Big fossil gas users have the power to hold Oil/gas players accountable for their emissions, as a condition to enter those markets, Europe, and now Japan and Korea have. “Access to Market” is a giant stick that could be wielded against intransigent actors – including those in the US that want very much to increase LNG exports to those economies.
Carl Pope in the New York Times:
Methane emissions come from surprising places. Researchers estimate that roughly half of those in U.S. oil fields come from wells that don’t produce significant amounts of oil or gas. Their owners often rely on equipment that is in disrepair or are just trying to avoid the costs of properly sealing them and shutting them down. We need to make it worth their while to act quickly.
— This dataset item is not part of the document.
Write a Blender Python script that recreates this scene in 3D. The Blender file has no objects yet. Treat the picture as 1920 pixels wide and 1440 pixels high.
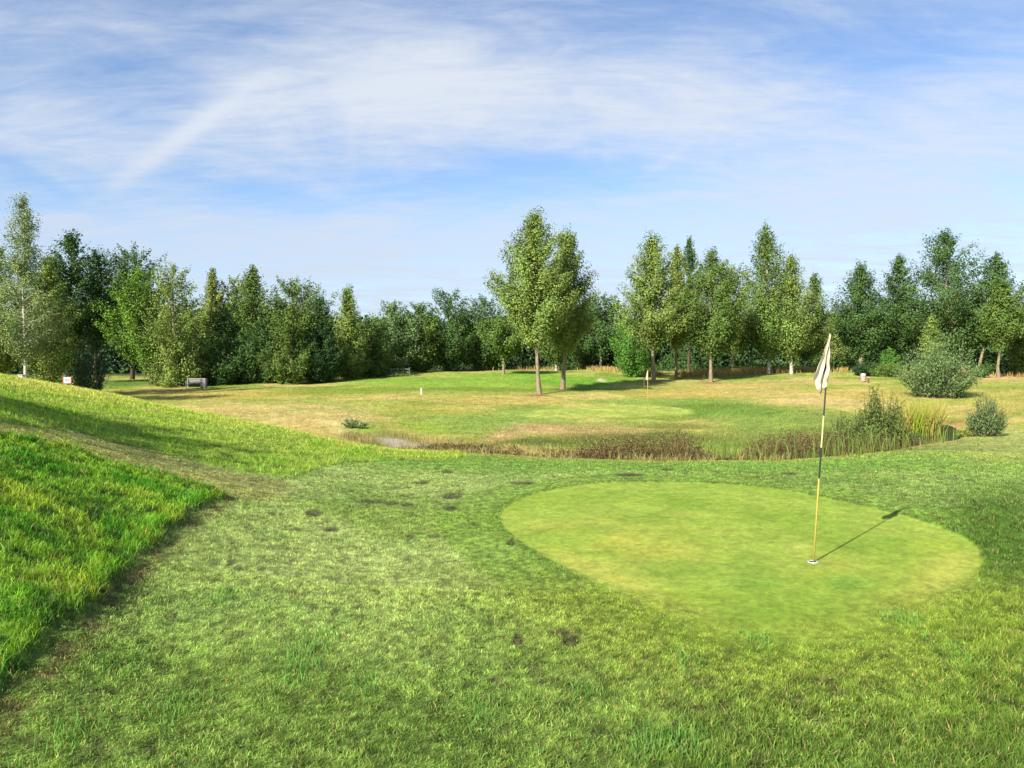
import bpy, math, random
import numpy as np
from mathutils import Vector

random.seed(7)
RNG = np.random.default_rng(11)
scene = bpy.context.scene
COL = scene.collection

# ---------------------------------------------------------------- survey frame
F, CX, HY, CAMZ = 1400.0, 960.0, 690.0, 1.85      # photo focal length (px), horizon row, eye height
GAIN = 1.75                                       # sunlit surface -> picture (lamp, sky and exposure together)

def lin(c):
    c = np.asarray(c, float) / 255.0
    return np.where(c <= 0.04045, c / 12.92, ((c + 0.055) / 1.055) ** 2.4)

def alb(c, k=1.0):                                # albedo of a surface that photographs as sRGB c in the sun
    return lin(c) / GAIN * k

# ---------------------------------------------------------------- noise
_T = RNG.random((256, 256))
def vnoise(x, y):
    xi = np.floor(x).astype(int); yi = np.floor(y).astype(int)
    fx = x - xi; fy = y - yi
    fx = fx * fx * (3 - 2 * fx); fy = fy * fy * (3 - 2 * fy)
    a = _T[xi & 255, yi & 255]; b = _T[(xi + 1) & 255, yi & 255]
    c = _T[xi & 255, (yi + 1) & 255]; d = _T[(xi + 1) & 255, (yi + 1) & 255]
    return (a + (b - a) * fx) * (1 - fy) + (c + (d - c) * fx) * fy
def fbm(x, y, o=4, s=0.0):
    v = 0; a = 0.5; t = 0
    for i in range(o):
        v = v + a * vnoise(x + s + 17.3 * i, y - s * 1.7 + 9.1 * i); t += a
        x = x * 2.03; y = y * 2.03; a *= 0.5
    return v / t
def sstep(a, b, x):
    t = np.clip((x - a) / (b - a), 0, 1)
    return t * t * (3 - 2 * t)

# ---------------------------------------------------------------- terrain: surveyed levels (column, row, distance)
PTS = [
 # left edge column: the mound
 (0,1440,3.3),(0,1290,3.9),(0,1000,5.5),(0,850,7.3),(0,795,8.7),(0,762,10.2),(0,730,13.5),(0,710,22),
 (-300,1290,3.7),(-300,850,6.2),(-300,700,10.5),(-300,660,20),
 (130,850,8.5),(130,800,10.6),(130,765,13.6),(126,733,24.5),
 (300,1440,3.4),(300,1200,4.9),(300,1000,6.8),(300,900,8.8),(300,850,10.7),(300,800,14),(300,763,21.5),
 (430,935,8.7),(430,880,10.8),(430,840,13),(415,783,19.2),
 (560,1440,3.45),(560,1100,6.0),(560,1000,7.9),(560,900,11.0),(560,850,13.9),(560,810,17.2),
 (690,1440,3.45),(690,1000,8.2),(690,900,11.8),(690,860,14.2),(690,839,15.8),
 # platform with the near green
 (960,1440,3.45),(960,1200,5.08),(960,1000,8.35),(960,900,12.3),(900,858,15.2),
 (1250,1440,3.45),(1250,1200,5.08),(1250,1050,7.2),(1250,903,12.1),(1150,869,14.4),
 (1550,1440,3.45),(1524,1050,7.2),(1550,935,10.5),(1550,866,14.6),(1350,869,14.4),
 (1900,1440,3.45),(1900,1050,7.2),(1900,900,12.3),(1700,846,16.3),(1900,850,16.4),(2200,900,12.3),(2200,1440,3.45),
 (1800,832,18.2),(1900,800,24),(1900,770,32),(1900,748,42),(1900,722,60),(1900,706,80),
 # behind the mound
 (-300,745,48),(0,752,44),(126,752,42),(300,768,36),(415,790,30),(415,810,26),(560,822,23.5),(690,845,20),(690,825,23),
 (-300,716,74),(0,718,70),(200,722,66),(290,727,62),(200,712,76),(368,728,62),
 # far side of the ditch and the field
 (560,790,30),(500,760,38),(500,742,47),(500,726,60),(600,722,64),(640,780,32),(690,800,28),
 (740,805,28),(750,770,37),(740,740,48),(740,714,66),(740,698,84),
 (900,825,22.5),(880,790,30),(880,760,40),(880,730,54),(880,705,74),(880,693,96),
 (1010,740,52),(1055,729,57),(1100,712,68),(1100,697,82),(1150,690,96),
 (1150,848,19.5),(1150,822,23.6),(1150,797,29.5),(1150,786,35),(1150,778,38),(1150,766,41.5),(1150,757,44.5),
 (1330,850,19.5),(1330,820,24),(1330,795,30),(1330,775,37.5),(1330,755,45),(1224,716,67),(1332,717,68),
 (1480,840,21),(1480,808,26),(1480,775,36),(1480,750,44),(1480,730,55),(1440,700,76),
 (1620,800,27),(1620,760,40),(1620,735,50),(1618,718,64),(1620,695,84),
 (1750,805,27.5),(1790,790,31.5),(1800,768,38),(1760,746,44),(1750,720,58),(1800,702,78),
 (1020,800,28),(1000,772,38),(1000,752,46),
 (2200,800,24),(2200,740,46),(2200,706,80),
]
for _px in (-700, -300, 0, 300, 600, 900, 1200, 1500, 1800, 2200, 2700):
    PTS += [(_px, HY + F * 0.35 / 130, 130), (_px, HY + F * 0.5 / 400, 400), (_px, HY + F * 0.8 / 3000, 3000)]
    PTS += [(_px, HY + F * 1.85 / 1.5, 1.5)]
PTS += [(-700,HY+F*1.0/6,6),(-700,HY+F*.3/12,12),(-700,HY+F*.2/30,30),(-700,HY+F*1.6/60,60),
        (2700,HY+F*1.9/6,6),(2700,HY+F*1.9/14,14),(2700,HY+F*1.9/30,30),(2700,HY+F*1.4/60,60)]
_P = np.array([((p[0] - CX) / F * 2.2, math.log(p[2])) for p in PTS])
_Hh = np.array([(p[1] - HY) / F * p[2] for p in PTS])
def _phi(r2):
    return 0.5 * r2 * np.log(r2 + 1e-9)
_n = len(PTS)
_A = np.zeros((_n + 3, _n + 3))
_A[:_n, :_n] = _phi(((_P[:, None] - _P[None]) ** 2).sum(-1)) + np.eye(_n) * 0.003
_A[:_n, _n] = 1; _A[:_n, _n + 1:] = _P; _A[_n:, :_n] = _A[:_n, _n:].T
_W = np.linalg.solve(_A, np.concatenate([_Hh, np.zeros(3)]))
GU = np.linspace(-1.3, 1.3, 261); GL = np.linspace(math.log(1.5), math.log(3000), 420)
_gu, _gl = np.meshgrid(GU * 2.2, GL, indexing='ij')
_Q = np.stack([_gu.ravel(), _gl.ravel()], 1)
_HG = np.concatenate([_phi(((q[:, None] - _P[None]) ** 2).sum(-1)) @ _W[:_n] + _W[_n] + q @ _W[_n + 1:]
                      for q in np.array_split(_Q, 40)]).reshape(_gu.shape)
_HG = np.clip(_HG, -0.6, 3.2)

def poly_pts(pd):                                  # (column, distance) -> ground xy
    return np.array([((p - CX) / F * d, d) for p, d in pd])
DITCH = poly_pts([(640,30),(670,27),(700,25),(750,22.4),(820,20),(900,18.5),(1000,17.6),(1150,17.2),(1300,17.2),
                  (1450,17.3),(1560,18),(1640,20),(1690,22.3),(1735,24.8),(1765,27),(1785,29)])
def seg_dist(x, y, poly, closed=False):
    best = np.full(x.shape, 1e9); bt = np.zeros(x.shape)
    n = len(poly); m = n if closed else n - 1
    for i in range(m):
        a = poly[i]; b = poly[(i + 1) % n]
        e = b - a; L2 = (e ** 2).sum()
        t = np.clip(((x - a[0]) * e[0] + (y - a[1]) * e[1]) / L2, 0, 1)
        d = np.hypot(x - a[0] - t * e[0], y - a[1] - t * e[1])
        k = d < best
        best = np.where(k, d, best); bt = np.where(k, (i + t) / m, bt)
    return best, bt
WATER_H = 2.27
POND = poly_pts([(1688,20.2),(1735,19.6),(1765,20.6),(1792,23.5),(1800,27),(1775,29.5),(1730,29.5),(1690,27.5),(1672,23)])
def base_h(x, y):                                  # metres below the eye, smooth survey surface
    d = np.maximum(y, 1.6); u = np.clip(x / d, -1.299, 1.299)
    fu = (u - GU[0]) / (GU[1] - GU[0]); fl = (np.log(np.minimum(d, 2990)) - GL[0]) / (GL[1] - GL[0])
    i = np.clip(np.floor(fu).astype(int), 0, len(GU) - 2); j = np.clip(np.floor(fl).astype(int), 0, len(GL) - 2)
    fu = fu - i; fl = fl - j
    return (_HG[i, j] * (1 - fu) * (1 - fl) + _HG[i + 1, j] * fu * (1 - fl) + _HG[i, j + 1] * (1 - fu) * fl + _HG[i + 1, j + 1] * fu * fl)
def terrain(x, y):                                 # ground level
    x = np.asarray(x, float); y = np.asarray(y, float)
    h = base_h(x, y)
    dd, tt = seg_dist(x, y, DITCH)
    wid = 1.0 + 0.5 * sstep(0.75, 1.0, tt)
    w = np.exp(-(dd / wid) ** 4) * sstep(0, .12, tt)
    h = h * (1 - w) + np.maximum(h, 2.19 + .36 * sstep(.30, .46, tt)) * w
    h = h + .38 * np.exp(-(((x - 10.6) / 2.6) ** 2 + ((y - 37.5) / 2.6) ** 2)) - .34 * np.exp(-(((x - 12.3) / 1.7) ** 2 + ((y - 33) / 1.8) ** 2))
    h = h + .22 * np.exp(-(((x - 2.5) / 6) ** 2 + ((y - 31) / 2.2) ** 2)) - .12 * np.exp(-(((x - 2.5) / 5.5) ** 2 + ((y - 37.5) / 2.2) ** 2))
    m = (x > 8) & (x < 22) & (y > 16) & (y < 34)
    if m.any():
        wp = np.zeros(h.shape); wp[m] = sstep(-.55, .5, sdf(x[m], y[m], POND))
        h = h * (1 - wp) + np.maximum(h, 2.6) * wp
    return CAMZ - h
def ray_ground(px, py, dmin=2.6, dmax=130):
    d = np.exp(np.linspace(math.log(dmin), math.log(dmax), 3000)); x = (px - CX) / F * d
    f = CAMZ - terrain(x, d) - (py - HY) / F * d
    k = np.where((f[:-1] > 0) & (f[1:] <= 0))[0]
    i = k[0] if len(k) else int(np.argmin(np.abs(f)))
    return np.array([x[i], d[i]])
def pix_poly(pts, dmin=2.6, dmax=130):
    return np.array([ray_ground(a, b, dmin, dmax) for a, b in pts])
def inside(x, y, poly):
    c = np.zeros(x.shape, bool); n = len(poly)
    for i in range(n):
        ax, ay = poly[i]; bx, by = poly[(i + 1) % n]
        if ay == by: continue
        k = ((ay > y) != (by > y)) & (x < (bx - ax) * (y - ay) / (by - ay) + ax)
        c ^= k
    return c
def sdf(x, y, poly):
    d, _ = seg_dist(x, y, poly, True)
    return np.where(inside(x, y, poly), d, -d)     # positive inside
def smooth_poly(p, n=6):
    out = []
    N = len(p)
    for i in range(N):
        a, b, c, d = p[i - 1], p[i], p[(i + 1) % N], p[(i + 2) % N]
        for k in range(n):
            t = k / n
            out.append(0.5 * ((2 * b) + (c - a) * t + (2 * a - 5 * b + 4 * c - d) * t * t + (3 * b - a - 3 * c + d) * t ** 3))
    return np.array(out)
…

A big source of methane emissions is the venting and flaring of gas at oil wells that don’t have pipeline connections to capture it.
But there are tools that can help. Installing an electric actuator on a pipeline can prevent leaks and costs only about $3,500. This can save enough methane a year to equal up to 33 barrels of oil. The recovered methane can be sold as natural gas.
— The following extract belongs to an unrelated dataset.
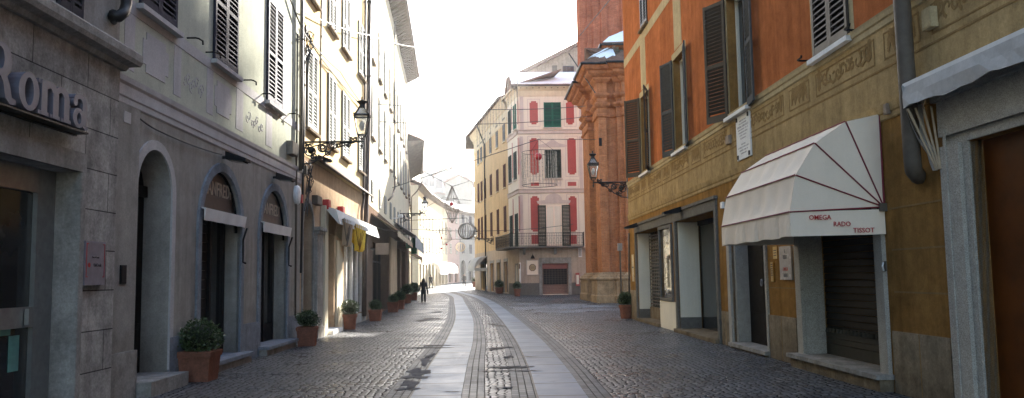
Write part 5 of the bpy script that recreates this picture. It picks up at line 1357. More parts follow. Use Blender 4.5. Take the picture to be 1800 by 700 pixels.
m = MB(); m.sweep(path, [(.0, -.4), (.42, -.4), (.42, .42), (.36, .5), (.36, 1.36), (.42, 1.4), (.44, 1.48), (.34, 1.56), (.30, 1.66), (.16, 1.72), (.12, 1.8), (.0, 1.86)])
O('stone_base', m, MT['sandstone'], ch)
E = zt1
prof = [(0, E-.05), (.1, E), (.12, E+.12), (.05, E+.2), (.05, E+.55), (.14, E+.6), (.24, E+.72), (.24, E+.82), (.06, E+.9), (.06, E+1.15), (.12, E+1.2), (.22, E+1.32), (.22, E+1.42), (.07, E+1.5), (.07, E+2.1), (.16, E+2.15), (.3, E+2.3), (.32, E+2.42), (.5, E+2.5), (.66, E+2.62), (.68, E+2.76), (.85, E+2.82), (1.0, E+2.96), (1.02, E+3.08), (.95, E+3.1)]
m = MB(); m.sweep(path, prof); O('entablature', m, MT['brick_mould'], ch)
R0 = E + 3.1
m = MB(); m.sweep(path, [(1.08, R0), (1.06, R0 + .1), (-1.1, R0 + 1.55), (-1.1, R0 - .3), (.9, R0)]); O('lower_roof', m, MT['roof'], ch)
m = MB(); m.sweep(path, [(1.06, R0 - .06), (1.12, R0 - .08), (1.17, R0 - .02), (1.16, R0 + .05), (1.1, R0 + .06)]); O('gutter', m, MT['iron'], ch)
# raised block over the side: second, higher cornice and roof
hb = MB(); bp = [(13, 1.5), (1.25, 1.5), (1.25, LEN - .3), (13, LEN - .3)][::-1]
ZB = R0 + .9
m = MB(); m.sweep(bp, [(0, R0 - .2), (0, ZB)]); m.sweep(bp, [(0, ZB), (.1, ZB + .05), (.12, ZB + .2), (.3, ZB + .3), (.32, ZB + .42), (.5, ZB + .55), (.7, ZB + .7), (.72, ZB + .82), (.6, ZB + .85)])
O('attic_cornice', m, MT['brick_mould'], ch)
m = MB(); m.sweep(bp, [(.78, ZB + .84), (.76, ZB + .94), (-1.2, ZB + 2.3), (-1.2, ZB)]); O('attic_roof', m, MT['roof'], ch)
m = MB(); m.sweep(bp, [(.78, ZB + .78), (.9, ZB + .78), (.9, ZB + .88), (.8, ZB + .9)]); O('attic_gutter', m, MT['iron'], ch)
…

In the Trump era, the U.S. government almost certainly won’t be helpful in this cleanup effort. The key players are methane consumers and importers: states such as New York, Illinois, Colorado and California and countries such as Japan, South Korea and those in the European Union. They should subsidize the oil industry to start aggressive cleanup of methane leaks in 2026 and 2027 and ensure that gas coming into their economies is certified to have next to no methane emissions.
Gas and oil produced with emissions need to be subject to fees, which can pay for loans for cleanup. That gives the oil industry both the funds to plug the leaks and the market incentives to keep their pipelines and ships that transport liquefied natural gas clean.
With each passing year, extreme weather does more damage to human communities. We are in an emergency now, and we must carry out the reforms that climate leaders like me should have prioritized years ago.
Methane emissions from Canada’s inactive oil and gas wells are up to seven times higher than government estimates, a new McGill study finds—with a relatively small number of high emitters responsible for most of the pollution.
The study analyzes the methane footprints of sites with non-producing wells across Canada, focusing on emissions from two sources: above-ground wellhead equipment, and surface casing vents (SVCs)—pipes designed to prevent the buildup of pressure within a wellbore. These sites emit an average of 230 kilotonnes of emissions each year, estimate the researchers, far more than the 34 kilotonnes reported in the federal government’s 2024 National Inventory Report (NIR). However, the study’s statistical uncertainty indicates that the actual number could be anywhere between 51 to 560 kilotonnes annually.
A few high-emitting wells dominate the emissions. “For example, one well can emit as much as 100 wells combined,” study co-author Jade Boutot, a PhD student in civil engineering, told CBC News, adding that those wells should be prioritized for remediation.
The McGill study’s wellhead emission estimate is about half the federal estimate, but estimates for SVC emissions are 16 times greater than NIR figures. It showed lower uncertainty than the NIR for wellhead emissions estimates, but comparatively higher uncertainty for SVC emissions.
Environment and Climate Change Canada said it is reviewing the research and may include it in a review of how it estimates methane emissions, reported CBC News.
Methane emissions from non-producing wells are difficult to estimate accurately in Canada and elsewhere due to limited direct measurements and uncertainty about the exact number of wells. In Canada, non-producing wells make up more than 70% of the total number of oil and gas wells.
But Canada’s 2024 NIR—which covered data as recent as 2022—reports 409,319 inactive wells, 15% fewer than the 471,276 wells the researchers counted. “Our well count is unlikely to be an overestimate, as it corresponds to the wells in government databases with unique identifiers,” write the researchers.
The most recent NIR released in 2025 using data from 2023, placed the total number of abandoned oil and gas wells at approximately 423,000.

OK, so reward them for using less gas by letting them…….sell more gas? In new markets where the brand new infrastructure will stiffen resistance to the transition for decades by threatening to become stranded assets, losing rich people lotsa money? Hmmmmm.
It’s a hard row to hoe, but I’d put more faith in peaceful revolution and removing them from power and money (interchangeable commodities in our society) then building what we really need.
Wind, solar, geothermal, batteries and PHS, public transit, trains, EVs, trains, electric arc furnaces, electric tractors, electric iceoatcream trucks, and trains.